[What to produce]
Return the full listing exactly as it is written.

----------

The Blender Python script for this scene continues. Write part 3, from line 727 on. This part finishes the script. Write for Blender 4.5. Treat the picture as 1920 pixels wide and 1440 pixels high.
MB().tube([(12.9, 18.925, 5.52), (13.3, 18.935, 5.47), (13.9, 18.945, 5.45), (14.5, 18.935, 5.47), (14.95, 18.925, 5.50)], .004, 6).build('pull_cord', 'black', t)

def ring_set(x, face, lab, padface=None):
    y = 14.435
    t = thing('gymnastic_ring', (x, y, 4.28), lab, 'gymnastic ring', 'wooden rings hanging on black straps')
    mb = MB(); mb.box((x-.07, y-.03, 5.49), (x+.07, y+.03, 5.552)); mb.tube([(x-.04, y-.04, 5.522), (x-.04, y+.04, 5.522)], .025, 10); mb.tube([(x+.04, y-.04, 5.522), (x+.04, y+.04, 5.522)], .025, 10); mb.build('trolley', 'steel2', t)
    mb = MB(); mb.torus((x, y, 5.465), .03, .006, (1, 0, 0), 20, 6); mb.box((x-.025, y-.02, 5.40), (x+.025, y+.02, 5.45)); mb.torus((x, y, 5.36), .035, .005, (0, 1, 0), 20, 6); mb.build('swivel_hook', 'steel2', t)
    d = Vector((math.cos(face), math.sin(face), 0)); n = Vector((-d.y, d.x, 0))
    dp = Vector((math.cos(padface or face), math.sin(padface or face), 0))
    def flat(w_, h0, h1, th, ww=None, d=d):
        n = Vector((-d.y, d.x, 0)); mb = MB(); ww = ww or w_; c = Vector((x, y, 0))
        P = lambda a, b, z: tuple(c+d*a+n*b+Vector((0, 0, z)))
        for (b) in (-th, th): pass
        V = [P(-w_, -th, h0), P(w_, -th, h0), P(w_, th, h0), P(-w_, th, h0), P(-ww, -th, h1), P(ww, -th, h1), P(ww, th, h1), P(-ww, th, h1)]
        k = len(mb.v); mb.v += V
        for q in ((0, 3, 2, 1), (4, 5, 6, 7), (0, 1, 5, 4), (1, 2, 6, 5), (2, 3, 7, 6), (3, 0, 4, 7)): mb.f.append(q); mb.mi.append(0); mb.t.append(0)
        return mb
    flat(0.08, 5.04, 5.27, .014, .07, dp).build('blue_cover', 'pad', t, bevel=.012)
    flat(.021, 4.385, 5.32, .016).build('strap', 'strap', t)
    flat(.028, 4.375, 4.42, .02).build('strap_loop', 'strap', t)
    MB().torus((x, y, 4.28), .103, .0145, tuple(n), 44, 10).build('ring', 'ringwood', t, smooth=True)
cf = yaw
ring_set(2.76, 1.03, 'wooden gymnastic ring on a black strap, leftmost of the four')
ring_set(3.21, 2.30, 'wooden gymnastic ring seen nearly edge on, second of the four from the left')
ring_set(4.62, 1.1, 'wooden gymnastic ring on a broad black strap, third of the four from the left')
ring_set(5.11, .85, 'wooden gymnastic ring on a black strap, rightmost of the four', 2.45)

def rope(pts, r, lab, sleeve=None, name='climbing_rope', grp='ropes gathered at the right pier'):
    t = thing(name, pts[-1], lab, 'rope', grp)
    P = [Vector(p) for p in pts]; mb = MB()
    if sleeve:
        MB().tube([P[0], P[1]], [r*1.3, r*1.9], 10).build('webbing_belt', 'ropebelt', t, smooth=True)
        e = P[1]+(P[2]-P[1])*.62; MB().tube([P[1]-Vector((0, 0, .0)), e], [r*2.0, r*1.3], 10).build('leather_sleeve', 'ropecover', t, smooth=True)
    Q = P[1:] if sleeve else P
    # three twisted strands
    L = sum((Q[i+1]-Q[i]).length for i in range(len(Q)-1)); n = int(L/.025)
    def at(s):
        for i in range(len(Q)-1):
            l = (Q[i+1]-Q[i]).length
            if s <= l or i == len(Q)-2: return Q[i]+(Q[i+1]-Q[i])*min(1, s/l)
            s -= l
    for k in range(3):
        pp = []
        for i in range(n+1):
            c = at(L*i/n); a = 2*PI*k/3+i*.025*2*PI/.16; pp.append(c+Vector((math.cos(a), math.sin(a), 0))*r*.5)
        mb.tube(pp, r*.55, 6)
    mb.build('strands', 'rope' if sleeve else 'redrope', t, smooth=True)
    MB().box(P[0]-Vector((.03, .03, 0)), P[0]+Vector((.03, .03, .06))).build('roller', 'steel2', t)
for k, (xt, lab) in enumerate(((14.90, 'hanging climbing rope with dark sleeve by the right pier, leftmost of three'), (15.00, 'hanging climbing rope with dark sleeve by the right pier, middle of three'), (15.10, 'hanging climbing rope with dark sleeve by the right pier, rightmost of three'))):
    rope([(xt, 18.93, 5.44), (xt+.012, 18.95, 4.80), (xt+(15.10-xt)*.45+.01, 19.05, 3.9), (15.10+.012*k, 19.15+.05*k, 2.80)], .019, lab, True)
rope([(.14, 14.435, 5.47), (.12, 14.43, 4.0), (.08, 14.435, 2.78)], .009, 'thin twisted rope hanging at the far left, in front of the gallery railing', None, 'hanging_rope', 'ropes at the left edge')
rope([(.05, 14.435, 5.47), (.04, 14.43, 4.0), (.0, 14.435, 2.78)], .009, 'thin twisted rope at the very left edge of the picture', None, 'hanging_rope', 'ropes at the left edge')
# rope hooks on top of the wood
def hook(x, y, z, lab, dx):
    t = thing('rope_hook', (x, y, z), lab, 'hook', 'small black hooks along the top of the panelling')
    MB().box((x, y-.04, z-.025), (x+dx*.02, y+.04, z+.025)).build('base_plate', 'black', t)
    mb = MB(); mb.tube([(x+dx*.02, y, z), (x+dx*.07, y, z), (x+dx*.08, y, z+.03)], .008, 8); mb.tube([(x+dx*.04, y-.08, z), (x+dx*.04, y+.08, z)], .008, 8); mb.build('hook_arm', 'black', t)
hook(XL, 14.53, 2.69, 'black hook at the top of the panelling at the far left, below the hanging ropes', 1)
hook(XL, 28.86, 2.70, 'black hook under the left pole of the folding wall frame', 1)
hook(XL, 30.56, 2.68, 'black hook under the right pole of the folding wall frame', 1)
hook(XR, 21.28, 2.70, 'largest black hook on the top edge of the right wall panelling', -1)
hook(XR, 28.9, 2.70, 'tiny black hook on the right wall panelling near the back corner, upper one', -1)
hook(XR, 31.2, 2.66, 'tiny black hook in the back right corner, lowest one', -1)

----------

[Response below]
The Blender Python script for this scene continues. Write part 3, from line 727 on. This part finishes the script. Write for Blender 4.5. Treat the picture as 1920 pixels wide and 1440 pixels high.
MB().tube([(12.9, 18.925, 5.52), (13.3, 18.935, 5.47), (13.9, 18.945, 5.45), (14.5, 18.935, 5.47), (14.95, 18.925, 5.50)], .004, 6).build('pull_cord', 'black', t)

def ring_set(x, face, lab, padface=None):
    y = 14.435
    t = thing('gymnastic_ring', (x, y, 4.28), lab, 'gymnastic ring', 'wooden rings hanging on black straps')
    mb = MB(); mb.box((x-.07, y-.03, 5.49), (x+.07, y+.03, 5.552)); mb.tube([(x-.04, y-.04, 5.522), (x-.04, y+.04, 5.522)], .025, 10); mb.tube([(x+.04, y-.04, 5.522), (x+.04, y+.04, 5.522)], .025, 10); mb.build('trolley', 'steel2', t)
    mb = MB(); mb.torus((x, y, 5.465), .03, .006, (1, 0, 0), 20, 6); mb.box((x-.025, y-.02, 5.40), (x+.025, y+.02, 5.45)); mb.torus((x, y, 5.36), .035, .005, (0, 1, 0), 20, 6); mb.build('swivel_hook', 'steel2', t)
    d = Vector((math.cos(face), math.sin(face), 0)); n = Vector((-d.y, d.x, 0))
    dp = Vector((math.cos(padface or face), math.sin(padface or face), 0))
    def flat(w_, h0, h1, th, ww=None, d=d):
        n = Vector((-d.y, d.x, 0)); mb = MB(); ww = ww or w_; c = Vector((x, y, 0))
        P = lambda a, b, z: tuple(c+d*a+n*b+Vector((0, 0, z)))
        for (b) in (-th, th): pass
        V = [P(-w_, -th, h0), P(w_, -th, h0), P(w_, th, h0), P(-w_, th, h0), P(-ww, -th, h1), P(ww, -th, h1), P(ww, th, h1), P(-ww, th, h1)]
        k = len(mb.v); mb.v += V
        for q in ((0, 3, 2, 1), (4, 5, 6, 7), (0, 1, 5, 4), (1, 2, 6, 5), (2, 3, 7, 6), (3, 0, 4, 7)): mb.f.append(q); mb.mi.append(0); mb.t.append(0)
        return mb
    flat(0.08, 5.04, 5.27, .014, .07, dp).build('blue_cover', 'pad', t, bevel=.012)
    flat(.021, 4.385, 5.32, .016).build('strap', 'strap', t)
    flat(.028, 4.375, 4.42, .02).build('strap_loop', 'strap', t)
    MB().torus((x, y, 4.28), .103, .0145, tuple(n), 44, 10).build('ring', 'ringwood', t, smooth=True)
cf = yaw
ring_set(2.76, 1.03, 'wooden gymnastic ring on a black strap, leftmost of the four')
ring_set(3.21, 2.30, 'wooden gymnastic ring seen nearly edge on, second of the four from the left')
ring_set(4.62, 1.1, 'wooden gymnastic ring on a broad black strap, third of the four from the left')
ring_set(5.11, .85, 'wooden gymnastic ring on a black strap, rightmost of the four', 2.45)

def rope(pts, r, lab, sleeve=None, name='climbing_rope', grp='ropes gathered at the right pier'):
    t = thing(name, pts[-1], lab, 'rope', grp)
    P = [Vector(p) for p in pts]; mb = MB()
    if sleeve:
        MB().tube([P[0], P[1]], [r*1.3, r*1.9], 10).build('webbing_belt', 'ropebelt', t, smooth=True)
        e = P[1]+(P[2]-P[1])*.62; MB().tube([P[1]-Vector((0, 0, .0)), e], [r*2.0, r*1.3], 10).build('leather_sleeve', 'ropecover', t, smooth=True)
    Q = P[1:] if sleeve else P
    # three twisted strands
    L = sum((Q[i+1]-Q[i]).length for i in range(len(Q)-1)); n = int(L/.025)
    def at(s):
        for i in range(len(Q)-1):
            l = (Q[i+1]-Q[i]).length
            if s <= l or i == len(Q)-2: return Q[i]+(Q[i+1]-Q[i])*min(1, s/l)
            s -= l
    for k in range(3):
        pp = []
        for i in range(n+1):
            c = at(L*i/n); a = 2*PI*k/3+i*.025*2*PI/.16; pp.append(c+Vector((math.cos(a), math.sin(a), 0))*r*.5)
        mb.tube(pp, r*.55, 6)
    mb.build('strands', 'rope' if sleeve else 'redrope', t, smooth=True)
    MB().box(P[0]-Vector((.03, .03, 0)), P[0]+Vector((.03, .03, .06))).build('roller', 'steel2', t)
for k, (xt, lab) in enumerate(((14.90, 'hanging climbing rope with dark sleeve by the right pier, leftmost of three'), (15.00, 'hanging climbing rope with dark sleeve by the right pier, middle of three'), (15.10, 'hanging climbing rope with dark sleeve by the right pier, rightmost of three'))):
    rope([(xt, 18.93, 5.44), (xt+.012, 18.95, 4.80), (xt+(15.10-xt)*.45+.01, 19.05, 3.9), (15.10+.012*k, 19.15+.05*k, 2.80)], .019, lab, True)
rope([(.14, 14.435, 5.47), (.12, 14.43, 4.0), (.08, 14.435, 2.78)], .009, 'thin twisted rope hanging at the far left, in front of the gallery railing', None, 'hanging_rope', 'ropes at the left edge')
rope([(.05, 14.435, 5.47), (.04, 14.43, 4.0), (.0, 14.435, 2.78)], .009, 'thin twisted rope at the very left edge of the picture', None, 'hanging_rope', 'ropes at the left edge')
# rope hooks on top of the wood
def hook(x, y, z, lab, dx):
    t = thing('rope_hook', (x, y, z), lab, 'hook', 'small black hooks along the top of the panelling')
    MB().box((x, y-.04, z-.025), (x+dx*.02, y+.04, z+.025)).build('base_plate', 'black', t)
    mb = MB(); mb.tube([(x+dx*.02, y, z), (x+dx*.07, y, z), (x+dx*.08, y, z+.03)], .008, 8); mb.tube([(x+dx*.04, y-.08, z), (x+dx*.04, y+.08, z)], .008, 8); mb.build('hook_arm', 'black', t)
hook(XL, 14.53, 2.69, 'black hook at the top of the panelling at the far left, below the hanging ropes', 1)
hook(XL, 28.86, 2.70, 'black hook under the left pole of the folding wall frame', 1)
hook(XL, 30.56, 2.68, 'black hook under the right pole of the folding wall frame', 1)
hook(XR, 21.28, 2.70, 'largest black hook on the top edge of the right wall panelling', -1)
hook(XR, 28.9, 2.70, 'tiny black hook on the right wall panelling near the back corner, upper one', -1)
hook(XR, 31.2, 2.66, 'tiny black hook in the back right corner, lowest one', -1)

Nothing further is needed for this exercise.